2) -D = Specifies the database directory
3) -N = Sets the max number of Postgres server processes
4) -S = Starts the postmaster in silent mode (No debug information)
5) -d = Debug Level
6) -i = Opens a TCP/IP port for remote connections
7) -l = Enables secured connections using SSL
8) -o = options passed to the server processes
9) -p = Specifies the TCP/IP port to open by option -i

Step 4: Start PostgreSQL

1) At the command line type linuxconf
2) Click on the control tab
3) Expand the control panel and click on control service activity
4) Scroll down until you find postgresql and click on it
5) Click on start
6) It should say it is running if all went well
7) Close linuxconf
Go to the directory /var/lib/pgsql/data. You will find a file named postmaster.opts.
This file indicates the options currently in use by the Postmaster. It should look something like this:
-p 5432
-D /var/lib/pgsql/data
-B 64
-b /usr/bin/postgres
-N 32
I have found that 32 server processes just isn’t enough and I will be changing this to 128. I will also be changing
the buffers to 512, which gives me 4M of buffer space.
To make this change happen on the next start or restart of postgres the file named postmaster.opts.default needs
to be edited.

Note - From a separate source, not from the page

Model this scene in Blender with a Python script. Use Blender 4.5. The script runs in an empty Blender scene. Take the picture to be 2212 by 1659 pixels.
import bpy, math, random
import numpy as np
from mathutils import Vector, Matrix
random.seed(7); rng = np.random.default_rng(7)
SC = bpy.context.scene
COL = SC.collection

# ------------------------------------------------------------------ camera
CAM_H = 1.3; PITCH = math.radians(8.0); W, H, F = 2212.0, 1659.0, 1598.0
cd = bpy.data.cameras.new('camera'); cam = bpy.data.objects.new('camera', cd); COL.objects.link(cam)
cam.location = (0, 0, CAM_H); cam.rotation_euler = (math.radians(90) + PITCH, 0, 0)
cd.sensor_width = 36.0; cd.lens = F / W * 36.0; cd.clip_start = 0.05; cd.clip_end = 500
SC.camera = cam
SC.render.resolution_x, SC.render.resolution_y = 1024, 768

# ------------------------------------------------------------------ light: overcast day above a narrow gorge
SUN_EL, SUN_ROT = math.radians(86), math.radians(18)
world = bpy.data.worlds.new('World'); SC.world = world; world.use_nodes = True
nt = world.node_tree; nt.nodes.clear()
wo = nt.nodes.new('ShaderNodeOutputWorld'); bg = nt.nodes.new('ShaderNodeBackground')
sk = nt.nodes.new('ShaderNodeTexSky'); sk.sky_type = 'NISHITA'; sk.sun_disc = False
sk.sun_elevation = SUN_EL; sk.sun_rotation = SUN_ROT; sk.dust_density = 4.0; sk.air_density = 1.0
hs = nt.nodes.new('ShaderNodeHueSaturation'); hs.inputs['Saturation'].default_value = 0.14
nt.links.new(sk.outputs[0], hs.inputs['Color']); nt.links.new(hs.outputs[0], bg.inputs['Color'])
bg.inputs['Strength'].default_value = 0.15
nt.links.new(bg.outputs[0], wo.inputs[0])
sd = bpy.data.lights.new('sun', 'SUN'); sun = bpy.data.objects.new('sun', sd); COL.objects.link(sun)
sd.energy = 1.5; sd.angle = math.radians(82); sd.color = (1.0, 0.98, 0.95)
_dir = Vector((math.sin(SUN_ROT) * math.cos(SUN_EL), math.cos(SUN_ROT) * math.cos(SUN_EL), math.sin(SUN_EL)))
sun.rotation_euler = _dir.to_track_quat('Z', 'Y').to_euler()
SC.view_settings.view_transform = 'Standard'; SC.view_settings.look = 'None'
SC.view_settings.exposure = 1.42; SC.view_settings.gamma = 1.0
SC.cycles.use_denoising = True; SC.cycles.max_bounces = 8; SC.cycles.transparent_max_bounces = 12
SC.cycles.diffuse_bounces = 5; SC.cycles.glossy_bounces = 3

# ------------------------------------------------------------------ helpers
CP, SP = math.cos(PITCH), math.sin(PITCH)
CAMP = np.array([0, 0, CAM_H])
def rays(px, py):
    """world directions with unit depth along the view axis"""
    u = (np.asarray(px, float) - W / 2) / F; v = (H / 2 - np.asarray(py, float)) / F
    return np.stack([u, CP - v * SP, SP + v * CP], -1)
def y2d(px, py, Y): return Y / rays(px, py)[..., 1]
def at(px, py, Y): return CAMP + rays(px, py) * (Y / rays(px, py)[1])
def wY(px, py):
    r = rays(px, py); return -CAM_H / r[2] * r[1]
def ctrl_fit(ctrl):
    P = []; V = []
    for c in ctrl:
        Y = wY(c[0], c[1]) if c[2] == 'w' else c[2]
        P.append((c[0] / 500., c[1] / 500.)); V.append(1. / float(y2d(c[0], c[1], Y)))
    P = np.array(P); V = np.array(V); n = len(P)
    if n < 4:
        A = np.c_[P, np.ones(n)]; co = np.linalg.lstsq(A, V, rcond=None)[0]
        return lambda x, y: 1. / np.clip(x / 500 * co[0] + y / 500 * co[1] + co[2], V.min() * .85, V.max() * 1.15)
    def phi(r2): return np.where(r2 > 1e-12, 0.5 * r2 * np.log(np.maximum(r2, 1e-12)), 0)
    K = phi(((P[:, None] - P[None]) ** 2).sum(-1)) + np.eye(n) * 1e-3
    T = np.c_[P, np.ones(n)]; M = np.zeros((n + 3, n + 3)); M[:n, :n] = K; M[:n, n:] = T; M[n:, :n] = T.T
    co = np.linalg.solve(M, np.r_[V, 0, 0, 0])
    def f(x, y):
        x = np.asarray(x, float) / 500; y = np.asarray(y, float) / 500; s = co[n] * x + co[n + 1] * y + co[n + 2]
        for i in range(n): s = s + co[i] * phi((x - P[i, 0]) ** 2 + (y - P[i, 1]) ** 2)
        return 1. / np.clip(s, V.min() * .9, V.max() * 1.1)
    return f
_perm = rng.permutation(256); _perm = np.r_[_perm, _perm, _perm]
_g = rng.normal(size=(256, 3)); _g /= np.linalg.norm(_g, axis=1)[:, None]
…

This is in the directory /var/lib/pgsql/data.
It should look something like this:
I am going to change it to be:
-B 512 -i -N 128
Go back to the beginning of Step 4 and restart postgres. Look at the file postmaster.opts again. It now should look something like this:
-p 5432
-D /var/lib/pgsql/data
-B 512
-b /usr/bin/postgres
-N 128
If it doesn’t then something went wrong. I haven’t found a need to change any of the other options.